5 opposition MPs defect to Nigeria's ruling party

House Speaker Aminu Tambuwal listed the APC defectors as Ladan Shehu Bichi, Abdulsalam Adamu, Sani Umar Dangaladima, Shehu Gusau and Umar Bature – all of whom hail from the country's northwest.

5 opposition MPs defect to Nigeria's ruling party

World Bulletin / News Desk

Nigeria's ruling People's Democratic Party (PDP) on Tuesday regained a clear majority in the House of Representatives after five lawmakers announced their defection from the opposition All Progressive Congress (APC).

House Speaker Aminu Tambuwal listed the APC defectors as Ladan Shehu Bichi, Abdulsalam Adamu, Sani Umar Dangaladima, Shehu Gusau and Umar Bature – all of whom hail from the country's northwest.

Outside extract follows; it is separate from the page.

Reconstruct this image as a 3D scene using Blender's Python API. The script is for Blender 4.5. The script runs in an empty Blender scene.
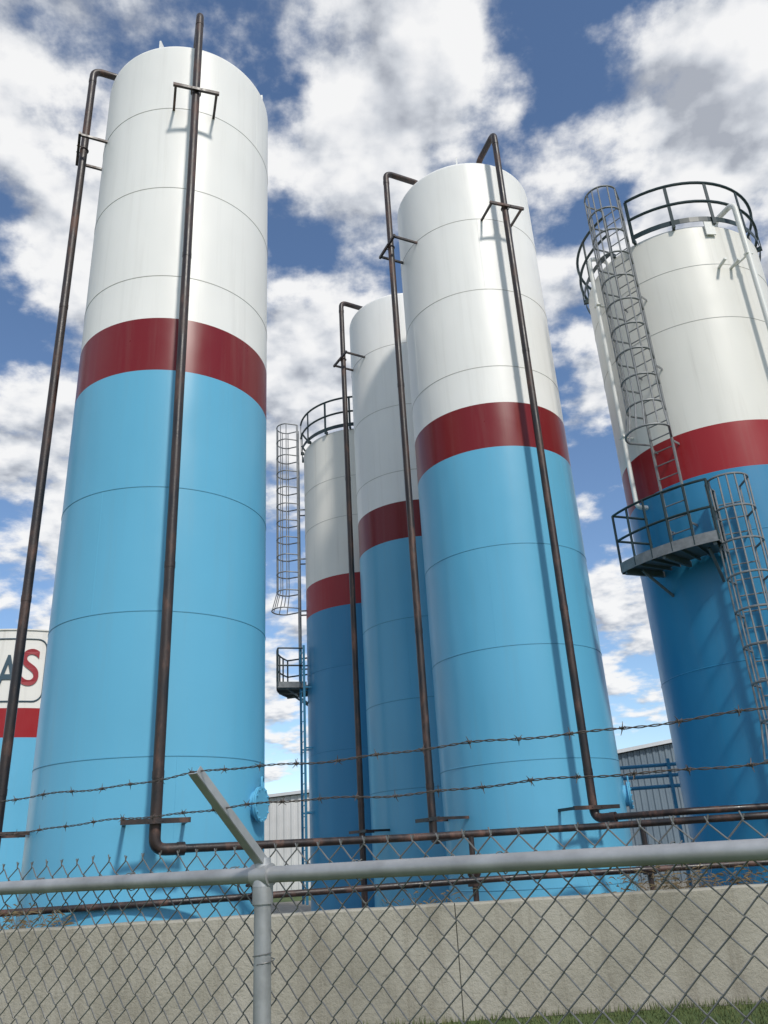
import bpy, math, random
from mathutils import Vector, Matrix
random.seed(7)
sc = bpy.context.scene
rad = math.radians

# ------------------------------------------------------------------ materials
def newmat(name):
    m = bpy.data.materials.new(name); m.use_nodes = True
    nt = m.node_tree
    b = nt.nodes["Principled BSDF"]
    return m, nt, b

def N(nt, t, **kw):
    n = nt.nodes.new(t)
    for k, v in kw.items():
        setattr(n, k, v)
    return n

def noise(nt, scale, detail=4, rough=0.55, vec=None, stretch=None, coord='Object'):
    tc = N(nt, 'ShaderNodeTexCoord')
    src = tc.outputs[coord]
    if stretch:
        mp = N(nt, 'ShaderNodeMapping'); mp.inputs['Scale'].default_value = stretch
        nt.links.new(src, mp.inputs['Vector']); src = mp.outputs['Vector']
    n = N(nt, 'ShaderNodeTexNoise')
    n.inputs['Scale'].default_value = scale; n.inputs['Detail'].default_value = detail
    n.inputs['Roughness'].default_value = rough
    nt.links.new(src, n.inputs['Vector'])
    return n.outputs['Fac']

def ramp(nt, fac, stops):
    r = N(nt, 'ShaderNodeValToRGB')
    el = r.color_ramp.elements
    el[0].position, el[0].color = stops[0][0], (*stops[0][1], 1)
    el[1].position, el[1].color = stops[-1][0], (*stops[-1][1], 1)
    for p, c in stops[1:-1]:
        e = el.new(p); e.color = (*c, 1)
    nt.links.new(fac, r.inputs['Fac'])
    return r.outputs['Color']

def mixc(nt, fac, a, b, mode='MIX'):
    m = N(nt, 'ShaderNodeMix', data_type='RGBA', blend_type=mode)
    for sock, v in ((m.inputs[0], fac), (m.inputs[6], a), (m.inputs[7], b)):
        if isinstance(v, (int, float)): sock.default_value = v
        elif isinstance(v, tuple): sock.default_value = (*v, 1)
        else: nt.links.new(v, sock)
    return m.outputs[2]

def bump(nt, b, h, strength, dist):
    bp = N(nt, 'ShaderNodeBump'); bp.inputs['Strength'].default_value = strength
    bp.inputs['Distance'].default_value = dist
    nt.links.new(h, bp.inputs['Height'])
    if b.inputs['Normal'].is_linked:
        nt.links.new(b.inputs['Normal'].links[0].from_socket, bp.inputs['Normal'])
    nt.links.new(bp.outputs['Normal'], b.inputs['Normal'])

def paint(name, col, rough=0.34, dirt=(0.25, 0.22, 0.18), dirt_amt=0.045, spec=0.4):
    m, nt, b = newmat(name)
    dark = tuple(c * 0.93 for c in col)
    c = ramp(nt, noise(nt, 0.35, 3), [(0.3, dark), (0.7, col)])
    st = noise(nt, 1.0, 5, 0.65, stretch=(5.0, 5.0, 0.22))
    f = N(nt, 'ShaderNodeMapRange'); f.inputs[1].default_value = 0.52; f.inputs[2].default_value = 0.8
    f.inputs[3].default_value = 0; f.inputs[4].default_value = dirt_amt * 3
    nt.links.new(st, f.inputs[0])
    c = mixc(nt, f.outputs[0], c, dirt)
    nt.links.new(c, b.inputs['Base Color'])
    b.inputs['Specular IOR Level'].default_value = spec
    rr = N(nt, 'ShaderNodeMapRange'); rr.inputs[3].default_value = rough - 0.06; rr.inputs[4].default_value = rough + 0.12
    nt.links.new(noise(nt, 1.6, 3), rr.inputs[0]); nt.links.new(rr.outputs[0], b.inputs['Roughness'])
    bump(nt, b, noise(nt, 0.9, 2, stretch=(1, 1, 0.35)), 0.5, 0.07)
    return m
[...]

Bucking the trend, MP Isa Mohamed Bashiru left the ruling party for the APC, Tambuwal added.

The defections bring the tally in parliament's lower house to 178 MPs for the ruling party and 168 for the opposition.

With the defectors coming mainly from the country's northwestern region, which boasts the largest voting population, the defections may prompt the APC to cut short its celebrations of recent political victories.

Having won over three of the region's powerful governors – from the Kano, Sokoto and Zamfara states – the APC had already begun writing the ruling PDP off from the region.

But the recent defection from the APC to the PDP of two political heavyweights – former governors Ibrahim Shekarau of Kano State and Attahiru Bafarawa – could prove fatal, as today's defections may yet show.

These three states combined boast a total voter population of at least 10 million.

The northwest has six states, the remaining three being Jigawa, Kebbi and Kaduna, which together can boast roughly eight million voters.

The second region in terms of voting strength is the six-state southwest, an APC stronghold.

Nigeria's general election is slated for February of next year, but preparations have already begun.

Opposition to President Goodluck Jonathan's rumored second-term ambitions had split the ruling party, leading to the recent spate of defections – which had earlier cost the party its parliamentary majority.

It was the first time the party lost parliament to the opposition since 1999, when Nigeria returned to democracy after three decades of military dictatorship.